Begin Supplied information

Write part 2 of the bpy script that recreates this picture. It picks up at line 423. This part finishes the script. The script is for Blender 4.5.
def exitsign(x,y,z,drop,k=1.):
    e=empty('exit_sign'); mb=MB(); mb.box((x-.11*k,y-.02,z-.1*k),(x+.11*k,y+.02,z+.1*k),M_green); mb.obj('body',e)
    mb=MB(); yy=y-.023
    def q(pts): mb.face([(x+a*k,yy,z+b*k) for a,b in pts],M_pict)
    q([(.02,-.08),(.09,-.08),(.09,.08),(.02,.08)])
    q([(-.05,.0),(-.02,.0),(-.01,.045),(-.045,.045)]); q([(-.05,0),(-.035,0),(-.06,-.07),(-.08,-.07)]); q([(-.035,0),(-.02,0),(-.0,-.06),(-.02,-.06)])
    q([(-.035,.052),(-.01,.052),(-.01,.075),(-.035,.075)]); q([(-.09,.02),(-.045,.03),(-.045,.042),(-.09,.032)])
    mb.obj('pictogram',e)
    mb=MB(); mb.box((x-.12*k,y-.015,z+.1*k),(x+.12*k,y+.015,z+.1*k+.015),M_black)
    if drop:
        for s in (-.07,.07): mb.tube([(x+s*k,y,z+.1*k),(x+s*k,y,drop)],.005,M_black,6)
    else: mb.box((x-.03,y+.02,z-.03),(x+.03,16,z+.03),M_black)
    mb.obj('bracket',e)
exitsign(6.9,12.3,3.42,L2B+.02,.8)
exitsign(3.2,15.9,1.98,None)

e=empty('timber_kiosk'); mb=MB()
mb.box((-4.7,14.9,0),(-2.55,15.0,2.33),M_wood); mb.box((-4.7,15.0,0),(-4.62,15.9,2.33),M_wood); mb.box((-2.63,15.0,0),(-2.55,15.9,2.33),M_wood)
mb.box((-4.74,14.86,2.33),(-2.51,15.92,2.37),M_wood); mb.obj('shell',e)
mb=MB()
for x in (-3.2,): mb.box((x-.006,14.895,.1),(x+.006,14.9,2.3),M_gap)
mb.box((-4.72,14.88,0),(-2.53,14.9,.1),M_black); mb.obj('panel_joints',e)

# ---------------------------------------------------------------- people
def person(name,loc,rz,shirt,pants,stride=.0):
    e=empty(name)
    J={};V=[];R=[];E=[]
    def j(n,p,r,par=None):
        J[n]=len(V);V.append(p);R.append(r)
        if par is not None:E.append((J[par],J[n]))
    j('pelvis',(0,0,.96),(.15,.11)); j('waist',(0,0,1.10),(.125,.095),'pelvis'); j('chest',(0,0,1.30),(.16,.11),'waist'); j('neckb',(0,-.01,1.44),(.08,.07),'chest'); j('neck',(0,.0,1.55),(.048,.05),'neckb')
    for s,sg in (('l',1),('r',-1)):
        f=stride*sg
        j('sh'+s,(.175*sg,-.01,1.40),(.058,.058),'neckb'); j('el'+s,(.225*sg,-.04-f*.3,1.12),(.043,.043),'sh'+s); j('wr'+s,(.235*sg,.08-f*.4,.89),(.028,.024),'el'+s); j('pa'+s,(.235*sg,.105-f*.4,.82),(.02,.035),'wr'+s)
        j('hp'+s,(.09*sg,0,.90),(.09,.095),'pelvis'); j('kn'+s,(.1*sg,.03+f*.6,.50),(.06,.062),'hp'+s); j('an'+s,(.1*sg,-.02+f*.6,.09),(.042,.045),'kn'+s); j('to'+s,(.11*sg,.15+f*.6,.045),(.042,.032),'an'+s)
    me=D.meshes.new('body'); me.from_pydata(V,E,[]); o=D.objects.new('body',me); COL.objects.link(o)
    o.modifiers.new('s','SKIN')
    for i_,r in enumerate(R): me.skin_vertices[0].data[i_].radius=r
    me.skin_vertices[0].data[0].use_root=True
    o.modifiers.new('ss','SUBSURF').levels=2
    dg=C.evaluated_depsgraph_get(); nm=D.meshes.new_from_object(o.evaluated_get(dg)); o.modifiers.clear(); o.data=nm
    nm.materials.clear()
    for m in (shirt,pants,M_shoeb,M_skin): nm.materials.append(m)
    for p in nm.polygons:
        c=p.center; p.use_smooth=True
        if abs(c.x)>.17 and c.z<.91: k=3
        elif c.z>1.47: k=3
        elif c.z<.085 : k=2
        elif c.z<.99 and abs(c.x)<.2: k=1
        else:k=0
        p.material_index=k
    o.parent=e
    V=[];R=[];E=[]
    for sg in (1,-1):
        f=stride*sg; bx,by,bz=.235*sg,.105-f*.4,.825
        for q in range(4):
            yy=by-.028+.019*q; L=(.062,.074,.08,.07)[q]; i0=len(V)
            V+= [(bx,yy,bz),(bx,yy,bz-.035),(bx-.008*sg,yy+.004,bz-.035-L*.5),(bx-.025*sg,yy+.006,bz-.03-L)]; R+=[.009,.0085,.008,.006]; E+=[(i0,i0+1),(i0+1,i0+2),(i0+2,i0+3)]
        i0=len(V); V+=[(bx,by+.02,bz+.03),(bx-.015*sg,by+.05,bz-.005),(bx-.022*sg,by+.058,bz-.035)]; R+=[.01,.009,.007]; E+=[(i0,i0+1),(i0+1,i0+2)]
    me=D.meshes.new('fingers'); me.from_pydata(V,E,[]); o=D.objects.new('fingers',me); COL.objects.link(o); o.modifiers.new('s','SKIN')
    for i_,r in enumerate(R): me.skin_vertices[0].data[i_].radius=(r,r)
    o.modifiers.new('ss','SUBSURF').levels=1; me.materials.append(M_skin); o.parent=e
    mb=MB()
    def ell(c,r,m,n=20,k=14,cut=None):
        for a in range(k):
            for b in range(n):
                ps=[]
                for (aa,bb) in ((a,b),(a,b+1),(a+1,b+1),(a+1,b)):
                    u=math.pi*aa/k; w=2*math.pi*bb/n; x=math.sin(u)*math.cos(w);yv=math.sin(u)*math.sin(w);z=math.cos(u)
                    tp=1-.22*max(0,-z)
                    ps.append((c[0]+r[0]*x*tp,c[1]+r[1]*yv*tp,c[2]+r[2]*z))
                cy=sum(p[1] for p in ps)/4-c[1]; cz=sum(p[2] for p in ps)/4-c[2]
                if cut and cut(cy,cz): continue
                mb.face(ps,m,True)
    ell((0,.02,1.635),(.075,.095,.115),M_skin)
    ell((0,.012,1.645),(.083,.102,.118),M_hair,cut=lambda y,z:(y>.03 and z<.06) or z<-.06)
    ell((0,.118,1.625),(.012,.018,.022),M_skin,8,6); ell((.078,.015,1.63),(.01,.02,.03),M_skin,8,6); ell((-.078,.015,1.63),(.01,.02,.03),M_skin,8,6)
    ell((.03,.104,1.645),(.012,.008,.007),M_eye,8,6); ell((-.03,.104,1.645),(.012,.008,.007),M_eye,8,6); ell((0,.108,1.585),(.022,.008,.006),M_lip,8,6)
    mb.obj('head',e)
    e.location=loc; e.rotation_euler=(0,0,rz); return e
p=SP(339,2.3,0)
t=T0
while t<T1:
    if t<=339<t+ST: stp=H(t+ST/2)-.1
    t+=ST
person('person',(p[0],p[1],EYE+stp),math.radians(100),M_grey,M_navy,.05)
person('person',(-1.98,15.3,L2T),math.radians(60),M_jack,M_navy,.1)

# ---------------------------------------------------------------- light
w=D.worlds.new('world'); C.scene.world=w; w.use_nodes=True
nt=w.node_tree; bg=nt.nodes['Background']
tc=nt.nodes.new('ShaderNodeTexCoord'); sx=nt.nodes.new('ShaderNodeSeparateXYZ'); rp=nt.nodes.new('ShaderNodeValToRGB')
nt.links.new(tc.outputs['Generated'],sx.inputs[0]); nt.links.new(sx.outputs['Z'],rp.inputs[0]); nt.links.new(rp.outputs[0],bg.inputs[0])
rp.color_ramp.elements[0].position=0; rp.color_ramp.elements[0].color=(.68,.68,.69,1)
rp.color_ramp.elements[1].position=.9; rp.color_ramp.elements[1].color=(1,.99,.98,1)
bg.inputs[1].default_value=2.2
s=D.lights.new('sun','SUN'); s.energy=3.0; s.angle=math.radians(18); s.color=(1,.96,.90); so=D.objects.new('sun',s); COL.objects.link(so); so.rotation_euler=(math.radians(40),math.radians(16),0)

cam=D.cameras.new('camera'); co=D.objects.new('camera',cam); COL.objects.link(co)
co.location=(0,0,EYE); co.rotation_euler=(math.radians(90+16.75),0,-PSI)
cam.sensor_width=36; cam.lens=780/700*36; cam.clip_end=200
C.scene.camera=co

End Supplied information

* What is needed
Using the material above, quote the first line and each line after it, stopping at and including the line that holds "exitsign(3.2,15.9,1.98,None)".

* Solution for this task
Write part 2 of the bpy script that recreates this picture. It picks up at line 423. This part finishes the script. The script is for Blender 4.5.
def exitsign(x,y,z,drop,k=1.):
    e=empty('exit_sign'); mb=MB(); mb.box((x-.11*k,y-.02,z-.1*k),(x+.11*k,y+.02,z+.1*k),M_green); mb.obj('body',e)
    mb=MB(); yy=y-.023
    def q(pts): mb.face([(x+a*k,yy,z+b*k) for a,b in pts],M_pict)
    q([(.02,-.08),(.09,-.08),(.09,.08),(.02,.08)])
    q([(-.05,.0),(-.02,.0),(-.01,.045),(-.045,.045)]); q([(-.05,0),(-.035,0),(-.06,-.07),(-.08,-.07)]); q([(-.035,0),(-.02,0),(-.0,-.06),(-.02,-.06)])
    q([(-.035,.052),(-.01,.052),(-.01,.075),(-.035,.075)]); q([(-.09,.02),(-.045,.03),(-.045,.042),(-.09,.032)])
    mb.obj('pictogram',e)
    mb=MB(); mb.box((x-.12*k,y-.015,z+.1*k),(x+.12*k,y+.015,z+.1*k+.015),M_black)
    if drop:
        for s in (-.07,.07): mb.tube([(x+s*k,y,z+.1*k),(x+s*k,y,drop)],.005,M_black,6)
    else: mb.box((x-.03,y+.02,z-.03),(x+.03,16,z+.03),M_black)
    mb.obj('bracket',e)
exitsign(6.9,12.3,3.42,L2B+.02,.8)
exitsign(3.2,15.9,1.98,None)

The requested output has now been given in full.